▶ **Exercise objective**:
Find each line containing the word "scene" and report how many there are. Add nothing else.

▶ **Excerpted records**:
[Begin]

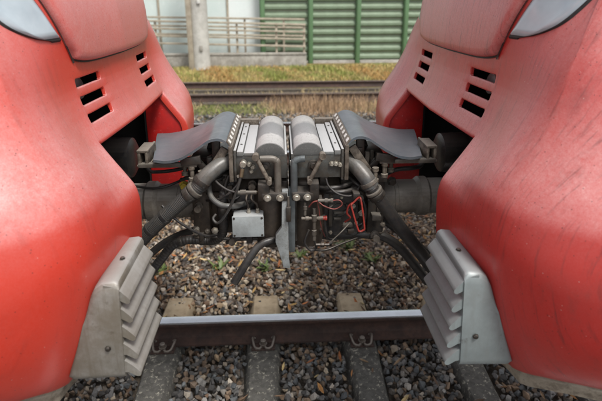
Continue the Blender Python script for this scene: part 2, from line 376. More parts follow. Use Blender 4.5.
def stones():
    Vs, Fs, Cs = [], [], []; base = 0
    def lay(x0, x1, y0, y1, cell, r0, r1, z0, z1):
        nonlocal base
        for gx in np.arange(x0, x1, cell):
            for gy in np.arange(y0, y1, cell):
                x = gx + random.uniform(-.5, .5)*cell; y = gy + random.uniform(-.5, .5)*cell
                r = random.uniform(r0, r1)*(1.25 if random.random() < .12 else 1)
                dz = 0
                if abs(y) < 1.13:
                    d = min(abs(x-s) for s in SLEEPERS)
                    if d < .098 + r*.55: continue
                    if d < .15: dz = -.012
                if abs(abs(y)-.75) < .085: dz -= .03
                v, f = protos[random.randrange(len(protos))]
                q = rng.normal(size=4); q /= np.linalg.norm(q); q[3] *= 1; w, a, b, c = q
                Rm = np.array([[1-2*(b*b+c*c), 2*(a*b-c*w), 2*(a*c+b*w)], [2*(a*b+c*w), 1-2*(a*a+c*c), 2*(b*c-a*w)], [2*(a*c-b*w), 2*(b*c+a*w), 1-2*(a*a+b*b)]])
                V = (v*r)@Rm.T + (x, y, random.uniform(z0, z1)+dz)
                warm = min(max((y-.55)/.6, 0), 1); 
                if y > 3.0: warm = .35
                pal = PAL_B if random.random() < .12+.83*warm else PAL_F
                c0 = pal[random.randrange(len(pal))]*random.uniform(.7, 1.25)
                Vs.append(V); Fs.append(f+base); Cs.append(np.repeat(c0[None], len(v), 0)); base += len(v)
    lay(-2.0, 2.0, -.95, 2.9, .034, .017, .029, -.226, -.206)
    lay(-2.0, 2.0, -.95, 2.9, .040, .014, .029, -.208, -.188)
    lay(-2.6, 2.6, 2.9, 7.0, .058, .024, .036, -.235, -.205)
    return np.concatenate(Vs), np.concatenate(Fs), np.concatenate(Cs)
V, Fc, Cc = stones()
V[:, 2] += .022
tag(link('ballast', big_mesh('ballast', V, Fc, stone_m, Cc)), 'loose brown and grey track ballast stones around the sleepers', 'gravel', kind='stuff')

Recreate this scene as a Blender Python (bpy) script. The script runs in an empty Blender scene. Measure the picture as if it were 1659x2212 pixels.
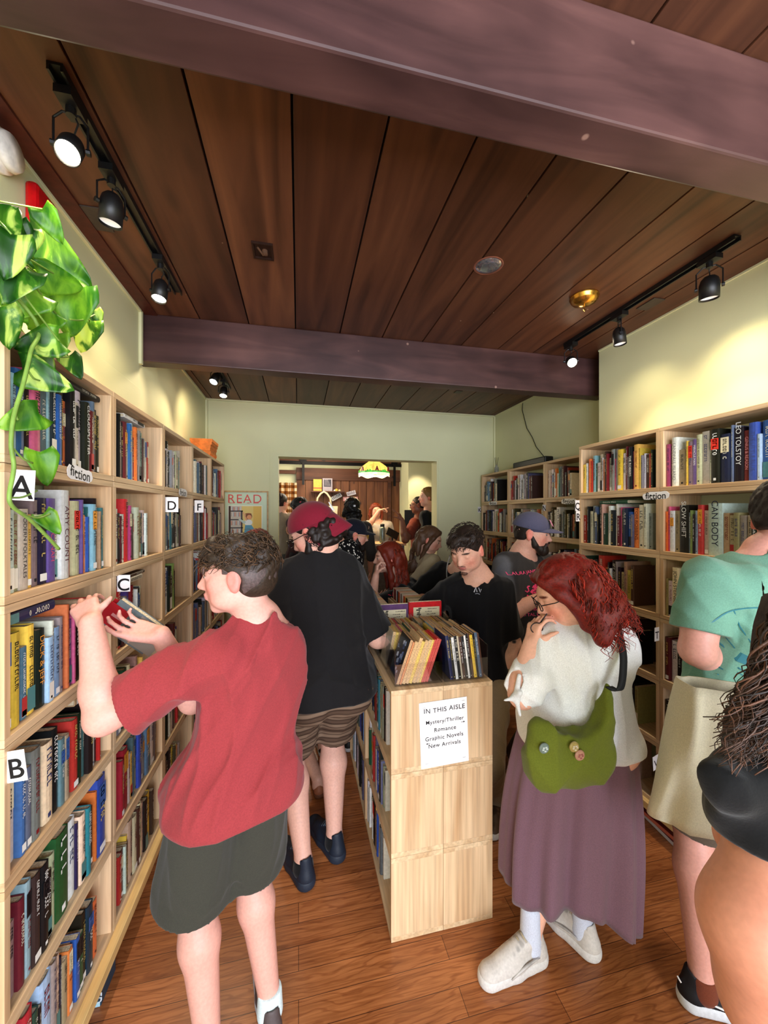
import bpy, math, random
import numpy as np
from mathutils import Vector, Matrix
SC = bpy.context.scene
COL = SC.collection
PI = math.pi
# ------------------------------------------------------------ camera
EYE = 1.62; FPX = 830.0; YAW = math.radians(12.53); CU, CV = 829.5, 1110.0
CA, SA = math.cos(YAW), math.sin(YAW)
cd = bpy.data.cameras.new('camera'); cam = bpy.data.objects.new('camera', cd); COL.objects.link(cam)
cam.location = (0, 0, EYE); cam.rotation_euler = (PI/2, 0, -YAW)
cd.sensor_fit = 'HORIZONTAL'; cd.sensor_width = 36; cd.lens = 36*FPX/1659; cd.shift_y = 4/1659
cd.clip_start = .05; SC.camera = cam
def at(u, v, d):
    """world point seen at photo position (u, v), d metres in front of the lens"""
    l = (u-CU)/FPX; h = (CV-v)/FPX
    return Vector((d*(l*CA+SA), d*(CA-l*SA), EYE+d*h))
def atY(u, v, Y):
    l = (u-CU)/FPX; return at(u, v, Y/(CA-l*SA))
def atX(u, v, X):
    l = (u-CU)/FPX; return at(u, v, X/(l*CA+SA))
def atZ(u, v, Z):
    return at(u, v, (Z-EYE)*FPX/(CV-v))
SC.view_settings.view_transform = 'Standard'; SC.view_settings.look = 'None'
SC.view_settings.gamma = 1; SC.view_settings.use_curve_mapping = False
SC.view_settings.exposure = .88
# ------------------------------------------------------------ world and large lights
W = bpy.data.worlds.new('World'); SC.world = W; W.use_nodes = True
W.node_tree.nodes['Background'].inputs[0].default_value = (.72, .82, 1, 1)
W.node_tree.nodes['Background'].inputs[1].default_value = 1.0
def area(name, loc, rot, sx, sy, power, col):
    l = bpy.data.lights.new(name, 'AREA'); l.shape = 'RECTANGLE'; l.size = sx; l.size_y = sy
    l.energy = power; l.color = col
    o = bpy.data.objects.new(name, l); o.location = loc; o.rotation_euler = rot; COL.objects.link(o); return o
def spot(name, loc, target, power, col, ang=70, blend=.6, r=.03):
    l = bpy.data.lights.new(name, 'SPOT'); l.energy = power; l.color = col; l.spot_size = math.radians(ang)
    l.spot_blend = blend; l.shadow_soft_size = r
    o = bpy.data.objects.new(name, l); o.location = loc
    o.rotation_euler = (Vector(target)-Vector(loc)).to_track_quat('-Z', 'Y').to_euler(); COL.objects.link(o); return o
def point(name, loc, power, col, r=.05):
    l = bpy.data.lights.new(name, 'POINT'); l.energy = power; l.color = col; l.shadow_soft_size = r
    o = bpy.data.objects.new(name, l); o.location = loc; COL.objects.link(o); return o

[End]

▶ **Solution to the problem**:
3